[Scenes as source code]
☆ ☆ ☆ ☆ ☆
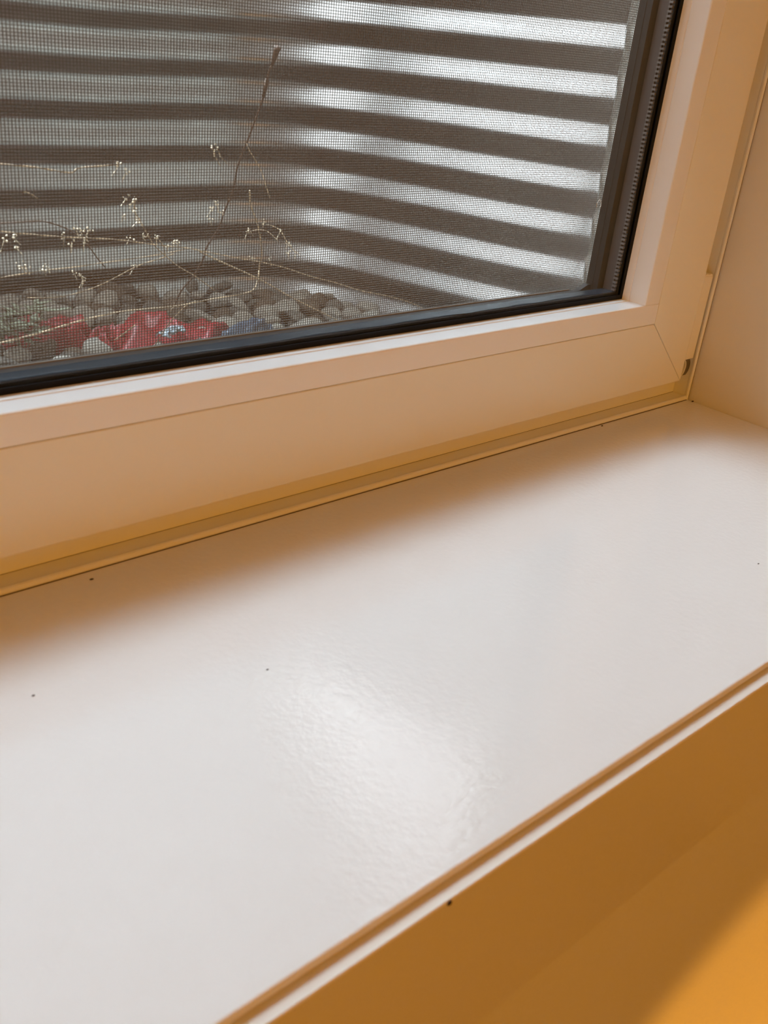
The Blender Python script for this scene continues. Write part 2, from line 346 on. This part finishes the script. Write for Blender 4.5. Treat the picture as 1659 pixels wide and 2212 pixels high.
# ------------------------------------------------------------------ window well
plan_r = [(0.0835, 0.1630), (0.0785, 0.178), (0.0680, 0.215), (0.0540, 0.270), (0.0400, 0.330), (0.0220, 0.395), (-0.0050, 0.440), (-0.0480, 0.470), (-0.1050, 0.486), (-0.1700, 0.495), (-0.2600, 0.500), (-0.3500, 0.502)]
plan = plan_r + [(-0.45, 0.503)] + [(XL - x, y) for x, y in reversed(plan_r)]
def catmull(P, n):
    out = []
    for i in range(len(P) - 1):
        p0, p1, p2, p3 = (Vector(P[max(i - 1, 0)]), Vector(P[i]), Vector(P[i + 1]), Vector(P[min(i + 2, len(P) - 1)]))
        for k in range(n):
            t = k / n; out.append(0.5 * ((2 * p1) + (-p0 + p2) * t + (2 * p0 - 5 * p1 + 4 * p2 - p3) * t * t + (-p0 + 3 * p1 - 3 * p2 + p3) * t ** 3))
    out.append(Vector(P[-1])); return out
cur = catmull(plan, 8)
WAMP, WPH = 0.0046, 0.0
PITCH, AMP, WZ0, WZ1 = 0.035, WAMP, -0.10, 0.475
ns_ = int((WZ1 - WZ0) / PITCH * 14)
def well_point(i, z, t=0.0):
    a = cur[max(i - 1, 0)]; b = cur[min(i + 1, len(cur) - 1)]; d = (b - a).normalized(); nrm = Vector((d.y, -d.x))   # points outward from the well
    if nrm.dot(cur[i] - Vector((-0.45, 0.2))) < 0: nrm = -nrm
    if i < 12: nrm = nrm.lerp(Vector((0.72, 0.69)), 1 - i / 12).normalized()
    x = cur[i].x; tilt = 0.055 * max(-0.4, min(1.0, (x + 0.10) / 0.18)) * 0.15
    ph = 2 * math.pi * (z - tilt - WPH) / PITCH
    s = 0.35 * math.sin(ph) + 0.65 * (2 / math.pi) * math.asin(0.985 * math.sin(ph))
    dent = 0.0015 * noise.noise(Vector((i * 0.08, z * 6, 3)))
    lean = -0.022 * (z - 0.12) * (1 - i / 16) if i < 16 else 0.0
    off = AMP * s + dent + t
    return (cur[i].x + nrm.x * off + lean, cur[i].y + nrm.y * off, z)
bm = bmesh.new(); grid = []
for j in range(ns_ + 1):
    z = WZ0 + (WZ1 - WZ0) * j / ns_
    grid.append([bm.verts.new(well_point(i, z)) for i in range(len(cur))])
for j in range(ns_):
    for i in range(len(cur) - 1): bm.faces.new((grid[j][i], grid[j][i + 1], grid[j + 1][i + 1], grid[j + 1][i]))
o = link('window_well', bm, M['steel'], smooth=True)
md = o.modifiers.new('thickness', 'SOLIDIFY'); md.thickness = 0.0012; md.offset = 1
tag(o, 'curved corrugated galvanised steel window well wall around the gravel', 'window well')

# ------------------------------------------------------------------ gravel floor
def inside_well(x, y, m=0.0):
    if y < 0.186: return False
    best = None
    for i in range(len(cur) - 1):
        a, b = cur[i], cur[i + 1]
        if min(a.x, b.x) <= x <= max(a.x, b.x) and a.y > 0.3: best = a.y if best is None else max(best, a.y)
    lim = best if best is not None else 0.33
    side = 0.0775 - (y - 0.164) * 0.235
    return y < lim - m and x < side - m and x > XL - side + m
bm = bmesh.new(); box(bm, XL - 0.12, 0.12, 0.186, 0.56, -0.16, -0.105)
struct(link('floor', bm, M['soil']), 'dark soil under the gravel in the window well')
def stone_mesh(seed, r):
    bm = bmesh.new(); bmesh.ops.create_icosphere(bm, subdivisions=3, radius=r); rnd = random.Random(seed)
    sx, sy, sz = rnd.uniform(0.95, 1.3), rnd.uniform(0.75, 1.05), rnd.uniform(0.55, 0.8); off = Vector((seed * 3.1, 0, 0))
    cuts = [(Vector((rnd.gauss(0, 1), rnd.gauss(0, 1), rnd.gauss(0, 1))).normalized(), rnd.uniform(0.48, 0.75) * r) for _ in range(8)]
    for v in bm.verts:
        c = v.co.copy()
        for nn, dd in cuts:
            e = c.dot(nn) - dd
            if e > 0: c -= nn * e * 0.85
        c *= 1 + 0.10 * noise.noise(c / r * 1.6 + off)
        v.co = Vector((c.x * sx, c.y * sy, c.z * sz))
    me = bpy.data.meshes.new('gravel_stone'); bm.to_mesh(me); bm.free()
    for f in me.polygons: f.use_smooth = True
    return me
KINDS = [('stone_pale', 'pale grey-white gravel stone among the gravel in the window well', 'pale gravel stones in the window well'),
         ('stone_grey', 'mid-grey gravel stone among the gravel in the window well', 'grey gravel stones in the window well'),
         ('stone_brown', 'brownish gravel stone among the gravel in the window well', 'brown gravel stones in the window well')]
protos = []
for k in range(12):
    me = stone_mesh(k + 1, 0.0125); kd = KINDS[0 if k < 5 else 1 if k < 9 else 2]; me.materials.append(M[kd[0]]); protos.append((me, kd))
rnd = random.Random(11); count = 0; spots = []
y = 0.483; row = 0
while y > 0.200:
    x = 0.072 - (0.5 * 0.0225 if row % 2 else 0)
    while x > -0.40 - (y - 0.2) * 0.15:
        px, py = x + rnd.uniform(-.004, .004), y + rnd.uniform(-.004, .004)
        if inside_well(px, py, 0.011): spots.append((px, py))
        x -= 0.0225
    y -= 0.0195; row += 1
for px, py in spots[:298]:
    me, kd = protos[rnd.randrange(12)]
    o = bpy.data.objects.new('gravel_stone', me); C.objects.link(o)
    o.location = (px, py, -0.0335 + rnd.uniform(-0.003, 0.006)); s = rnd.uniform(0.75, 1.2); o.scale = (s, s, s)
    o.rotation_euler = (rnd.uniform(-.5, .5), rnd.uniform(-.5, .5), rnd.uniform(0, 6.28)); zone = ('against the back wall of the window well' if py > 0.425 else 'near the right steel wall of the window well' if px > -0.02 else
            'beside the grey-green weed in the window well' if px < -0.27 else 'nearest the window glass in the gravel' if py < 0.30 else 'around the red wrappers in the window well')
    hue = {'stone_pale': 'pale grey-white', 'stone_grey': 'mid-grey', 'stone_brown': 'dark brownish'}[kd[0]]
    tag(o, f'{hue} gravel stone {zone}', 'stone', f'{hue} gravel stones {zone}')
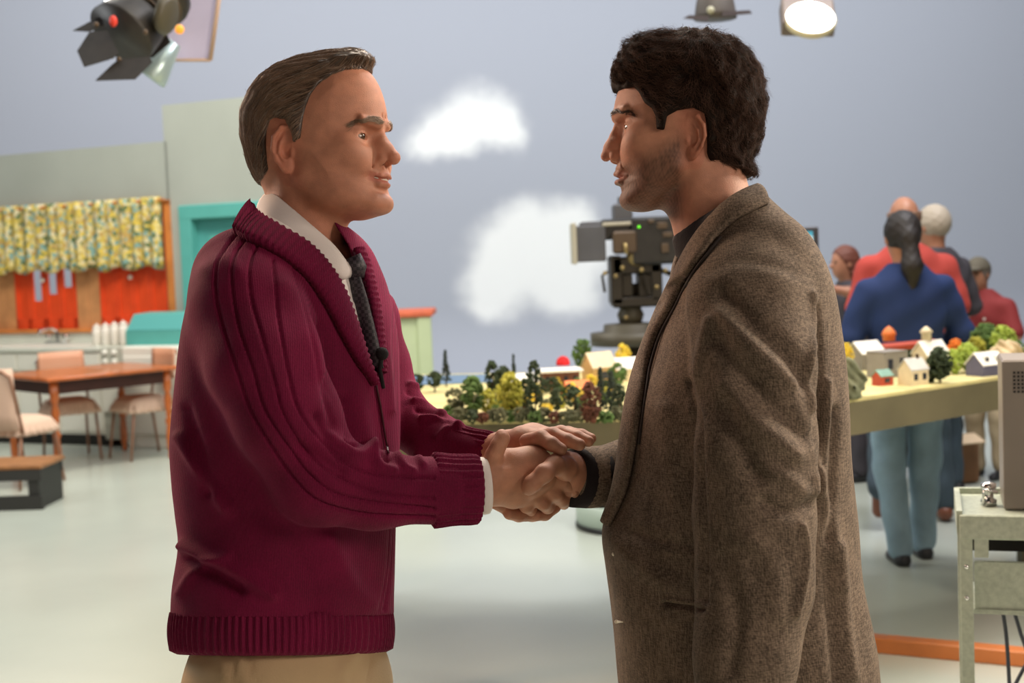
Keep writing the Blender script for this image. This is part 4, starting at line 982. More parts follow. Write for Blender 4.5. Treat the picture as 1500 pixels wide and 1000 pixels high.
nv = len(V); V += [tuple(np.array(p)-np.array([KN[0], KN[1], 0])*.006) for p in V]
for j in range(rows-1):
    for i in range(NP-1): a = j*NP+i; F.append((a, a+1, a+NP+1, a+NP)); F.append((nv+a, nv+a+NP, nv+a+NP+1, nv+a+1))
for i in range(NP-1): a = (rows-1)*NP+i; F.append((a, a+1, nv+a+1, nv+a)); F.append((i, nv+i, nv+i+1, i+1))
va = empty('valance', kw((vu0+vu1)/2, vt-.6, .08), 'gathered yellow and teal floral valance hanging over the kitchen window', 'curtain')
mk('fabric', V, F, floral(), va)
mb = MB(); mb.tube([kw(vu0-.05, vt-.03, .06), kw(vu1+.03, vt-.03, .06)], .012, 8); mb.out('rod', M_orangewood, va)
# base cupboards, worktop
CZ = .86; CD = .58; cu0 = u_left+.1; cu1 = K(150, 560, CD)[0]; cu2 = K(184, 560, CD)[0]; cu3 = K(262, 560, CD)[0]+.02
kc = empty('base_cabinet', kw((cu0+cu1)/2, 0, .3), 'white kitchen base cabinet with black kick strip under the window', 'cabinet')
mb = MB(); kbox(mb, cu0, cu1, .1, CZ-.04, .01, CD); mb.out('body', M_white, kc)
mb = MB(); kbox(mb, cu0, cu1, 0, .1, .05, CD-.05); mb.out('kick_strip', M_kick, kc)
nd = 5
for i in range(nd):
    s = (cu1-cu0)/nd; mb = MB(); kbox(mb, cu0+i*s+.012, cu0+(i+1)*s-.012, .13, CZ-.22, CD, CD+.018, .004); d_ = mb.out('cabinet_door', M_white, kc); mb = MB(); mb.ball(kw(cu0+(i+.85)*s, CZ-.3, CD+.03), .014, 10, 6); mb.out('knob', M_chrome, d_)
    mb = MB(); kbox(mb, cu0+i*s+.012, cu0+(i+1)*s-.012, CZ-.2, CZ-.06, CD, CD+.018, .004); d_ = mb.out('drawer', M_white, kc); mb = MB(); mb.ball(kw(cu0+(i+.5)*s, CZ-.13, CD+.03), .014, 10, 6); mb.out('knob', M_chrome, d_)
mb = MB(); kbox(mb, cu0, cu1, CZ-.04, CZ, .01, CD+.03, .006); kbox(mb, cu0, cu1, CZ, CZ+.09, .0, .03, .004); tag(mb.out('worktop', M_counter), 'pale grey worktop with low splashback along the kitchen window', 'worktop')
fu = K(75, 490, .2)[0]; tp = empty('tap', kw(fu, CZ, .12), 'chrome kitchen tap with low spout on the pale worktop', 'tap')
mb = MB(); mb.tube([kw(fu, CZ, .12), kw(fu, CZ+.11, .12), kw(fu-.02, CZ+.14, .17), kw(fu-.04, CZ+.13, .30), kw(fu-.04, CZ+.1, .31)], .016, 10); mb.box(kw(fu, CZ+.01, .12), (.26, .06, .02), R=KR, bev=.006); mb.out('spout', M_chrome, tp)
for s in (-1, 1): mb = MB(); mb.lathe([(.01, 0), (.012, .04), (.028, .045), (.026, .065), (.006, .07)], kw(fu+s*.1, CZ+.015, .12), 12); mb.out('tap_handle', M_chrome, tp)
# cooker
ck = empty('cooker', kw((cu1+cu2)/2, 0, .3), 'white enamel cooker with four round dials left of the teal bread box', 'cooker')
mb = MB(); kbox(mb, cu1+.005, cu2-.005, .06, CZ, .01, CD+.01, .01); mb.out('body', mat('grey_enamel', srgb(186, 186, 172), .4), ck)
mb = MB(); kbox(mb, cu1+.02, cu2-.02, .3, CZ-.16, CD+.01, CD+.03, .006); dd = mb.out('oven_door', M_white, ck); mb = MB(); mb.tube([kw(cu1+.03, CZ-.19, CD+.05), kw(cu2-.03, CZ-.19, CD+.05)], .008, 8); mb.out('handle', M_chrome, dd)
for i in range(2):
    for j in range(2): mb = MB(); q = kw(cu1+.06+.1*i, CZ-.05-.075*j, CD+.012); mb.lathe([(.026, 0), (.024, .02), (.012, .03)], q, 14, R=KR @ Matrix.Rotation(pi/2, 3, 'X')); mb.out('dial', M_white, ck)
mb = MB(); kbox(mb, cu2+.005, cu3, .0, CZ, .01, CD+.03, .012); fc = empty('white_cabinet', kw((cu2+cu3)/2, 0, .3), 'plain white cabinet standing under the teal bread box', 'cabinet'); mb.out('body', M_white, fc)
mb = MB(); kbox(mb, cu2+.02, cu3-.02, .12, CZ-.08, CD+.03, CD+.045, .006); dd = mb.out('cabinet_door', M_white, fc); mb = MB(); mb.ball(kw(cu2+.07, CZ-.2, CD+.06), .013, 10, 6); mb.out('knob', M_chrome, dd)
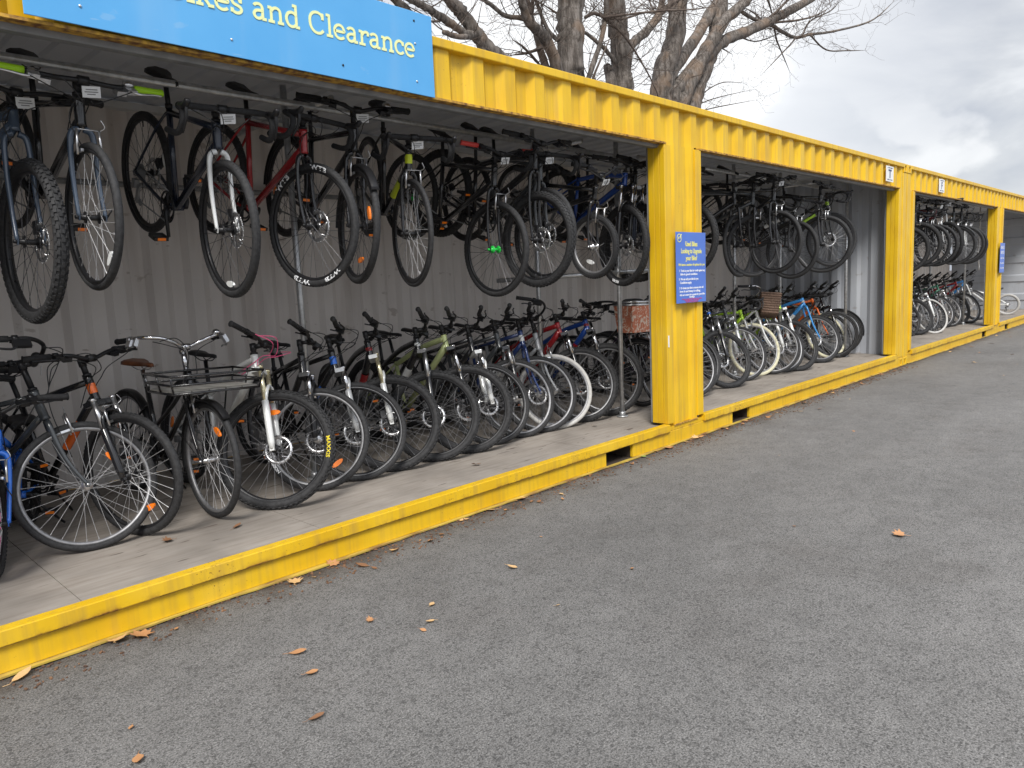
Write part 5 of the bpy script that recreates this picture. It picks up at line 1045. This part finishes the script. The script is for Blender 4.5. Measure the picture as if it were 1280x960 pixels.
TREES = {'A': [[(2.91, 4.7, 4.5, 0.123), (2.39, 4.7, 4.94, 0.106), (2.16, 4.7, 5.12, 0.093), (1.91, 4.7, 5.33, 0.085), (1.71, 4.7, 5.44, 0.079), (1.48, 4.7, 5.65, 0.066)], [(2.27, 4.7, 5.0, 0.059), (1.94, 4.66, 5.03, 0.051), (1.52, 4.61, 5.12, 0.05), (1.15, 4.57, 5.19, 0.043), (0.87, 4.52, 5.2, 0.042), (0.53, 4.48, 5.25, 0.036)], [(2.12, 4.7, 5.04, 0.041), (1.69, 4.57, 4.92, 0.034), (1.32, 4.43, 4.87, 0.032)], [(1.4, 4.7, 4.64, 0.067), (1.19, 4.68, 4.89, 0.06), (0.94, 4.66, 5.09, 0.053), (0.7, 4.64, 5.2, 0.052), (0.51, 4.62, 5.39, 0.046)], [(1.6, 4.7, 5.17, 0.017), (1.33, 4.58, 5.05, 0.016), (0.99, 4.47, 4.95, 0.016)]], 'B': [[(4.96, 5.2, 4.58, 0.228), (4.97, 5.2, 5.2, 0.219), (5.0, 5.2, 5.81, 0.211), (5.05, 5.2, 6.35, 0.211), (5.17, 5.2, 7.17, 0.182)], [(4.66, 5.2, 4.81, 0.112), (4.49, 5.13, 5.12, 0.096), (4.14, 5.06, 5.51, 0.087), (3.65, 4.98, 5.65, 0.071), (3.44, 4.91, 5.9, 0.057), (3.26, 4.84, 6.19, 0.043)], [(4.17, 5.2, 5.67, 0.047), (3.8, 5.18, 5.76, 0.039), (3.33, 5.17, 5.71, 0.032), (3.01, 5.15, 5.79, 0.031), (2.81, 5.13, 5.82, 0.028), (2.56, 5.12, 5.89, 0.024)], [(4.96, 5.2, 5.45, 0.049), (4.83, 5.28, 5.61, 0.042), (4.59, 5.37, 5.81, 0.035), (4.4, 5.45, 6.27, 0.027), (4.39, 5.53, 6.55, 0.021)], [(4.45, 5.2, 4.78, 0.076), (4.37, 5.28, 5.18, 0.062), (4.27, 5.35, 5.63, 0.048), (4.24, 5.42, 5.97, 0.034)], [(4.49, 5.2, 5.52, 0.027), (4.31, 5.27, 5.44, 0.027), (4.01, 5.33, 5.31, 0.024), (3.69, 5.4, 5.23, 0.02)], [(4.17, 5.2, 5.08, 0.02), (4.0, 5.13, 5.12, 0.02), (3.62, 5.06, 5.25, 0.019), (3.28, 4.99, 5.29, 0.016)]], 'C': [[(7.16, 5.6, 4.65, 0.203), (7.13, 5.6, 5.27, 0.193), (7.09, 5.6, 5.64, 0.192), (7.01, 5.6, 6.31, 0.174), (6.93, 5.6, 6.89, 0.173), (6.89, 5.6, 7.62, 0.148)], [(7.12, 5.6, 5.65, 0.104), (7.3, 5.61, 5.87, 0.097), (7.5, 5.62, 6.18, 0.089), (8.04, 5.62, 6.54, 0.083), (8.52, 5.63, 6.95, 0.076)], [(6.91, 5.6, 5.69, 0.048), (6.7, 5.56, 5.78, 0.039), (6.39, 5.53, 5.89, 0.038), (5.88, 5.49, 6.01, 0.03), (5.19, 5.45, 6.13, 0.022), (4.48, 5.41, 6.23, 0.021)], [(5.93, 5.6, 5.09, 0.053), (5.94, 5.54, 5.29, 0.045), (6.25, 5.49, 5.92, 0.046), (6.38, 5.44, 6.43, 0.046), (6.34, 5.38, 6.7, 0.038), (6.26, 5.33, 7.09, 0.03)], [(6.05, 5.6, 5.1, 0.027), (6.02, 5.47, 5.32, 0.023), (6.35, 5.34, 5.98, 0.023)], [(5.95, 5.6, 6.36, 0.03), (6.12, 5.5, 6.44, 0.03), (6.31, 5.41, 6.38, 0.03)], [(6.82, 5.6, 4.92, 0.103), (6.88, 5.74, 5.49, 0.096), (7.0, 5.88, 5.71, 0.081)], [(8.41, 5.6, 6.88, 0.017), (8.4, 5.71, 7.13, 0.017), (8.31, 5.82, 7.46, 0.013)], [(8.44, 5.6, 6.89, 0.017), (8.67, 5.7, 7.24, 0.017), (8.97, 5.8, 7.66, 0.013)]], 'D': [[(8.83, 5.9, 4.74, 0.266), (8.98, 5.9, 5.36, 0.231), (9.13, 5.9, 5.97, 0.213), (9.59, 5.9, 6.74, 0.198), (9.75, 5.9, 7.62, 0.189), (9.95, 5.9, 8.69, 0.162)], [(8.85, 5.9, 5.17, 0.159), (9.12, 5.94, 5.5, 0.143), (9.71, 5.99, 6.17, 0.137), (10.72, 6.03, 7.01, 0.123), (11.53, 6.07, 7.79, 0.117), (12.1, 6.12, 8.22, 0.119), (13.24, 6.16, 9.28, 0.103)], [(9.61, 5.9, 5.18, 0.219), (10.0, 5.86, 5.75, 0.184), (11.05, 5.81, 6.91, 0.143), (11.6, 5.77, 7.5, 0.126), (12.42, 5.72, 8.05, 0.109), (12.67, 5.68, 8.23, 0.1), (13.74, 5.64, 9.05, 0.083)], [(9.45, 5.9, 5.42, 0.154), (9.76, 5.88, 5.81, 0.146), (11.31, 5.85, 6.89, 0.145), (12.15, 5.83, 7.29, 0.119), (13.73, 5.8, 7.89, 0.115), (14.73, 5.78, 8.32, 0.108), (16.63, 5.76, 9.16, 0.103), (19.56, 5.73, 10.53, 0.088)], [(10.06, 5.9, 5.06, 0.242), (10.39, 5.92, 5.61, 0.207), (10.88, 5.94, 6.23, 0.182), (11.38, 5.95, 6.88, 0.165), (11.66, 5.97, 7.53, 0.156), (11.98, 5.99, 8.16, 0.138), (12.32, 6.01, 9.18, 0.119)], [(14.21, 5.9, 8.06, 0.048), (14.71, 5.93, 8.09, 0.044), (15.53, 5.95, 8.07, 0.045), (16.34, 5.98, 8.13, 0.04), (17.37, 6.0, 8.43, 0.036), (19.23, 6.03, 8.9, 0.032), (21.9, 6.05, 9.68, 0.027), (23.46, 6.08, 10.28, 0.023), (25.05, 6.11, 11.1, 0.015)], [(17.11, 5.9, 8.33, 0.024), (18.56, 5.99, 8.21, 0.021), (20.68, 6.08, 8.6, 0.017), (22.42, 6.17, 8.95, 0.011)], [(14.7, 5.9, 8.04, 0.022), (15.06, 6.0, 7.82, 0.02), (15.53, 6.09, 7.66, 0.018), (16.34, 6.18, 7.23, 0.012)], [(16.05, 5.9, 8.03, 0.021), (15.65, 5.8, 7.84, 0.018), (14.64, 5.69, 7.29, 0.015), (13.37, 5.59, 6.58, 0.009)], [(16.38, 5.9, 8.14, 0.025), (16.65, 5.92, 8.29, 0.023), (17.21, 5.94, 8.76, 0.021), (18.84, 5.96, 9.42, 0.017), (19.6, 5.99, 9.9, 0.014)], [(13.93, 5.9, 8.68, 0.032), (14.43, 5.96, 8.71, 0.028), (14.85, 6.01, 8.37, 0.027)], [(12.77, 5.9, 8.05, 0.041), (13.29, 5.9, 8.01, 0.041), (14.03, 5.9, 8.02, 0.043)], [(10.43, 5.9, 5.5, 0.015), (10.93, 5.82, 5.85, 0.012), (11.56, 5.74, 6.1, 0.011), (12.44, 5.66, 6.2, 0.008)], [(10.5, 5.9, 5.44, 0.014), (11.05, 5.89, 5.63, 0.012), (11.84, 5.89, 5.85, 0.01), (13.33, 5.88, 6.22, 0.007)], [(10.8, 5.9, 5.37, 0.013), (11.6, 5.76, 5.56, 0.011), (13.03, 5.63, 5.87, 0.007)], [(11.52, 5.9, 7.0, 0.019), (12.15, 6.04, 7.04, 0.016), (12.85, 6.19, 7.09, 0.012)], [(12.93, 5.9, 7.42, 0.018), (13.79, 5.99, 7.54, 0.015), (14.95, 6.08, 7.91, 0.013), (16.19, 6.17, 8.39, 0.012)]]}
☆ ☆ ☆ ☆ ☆
Exercise details> Some lines of the records may hold the word "high". How many do? Answer with a number and nothing else.

Solution to the problem> 2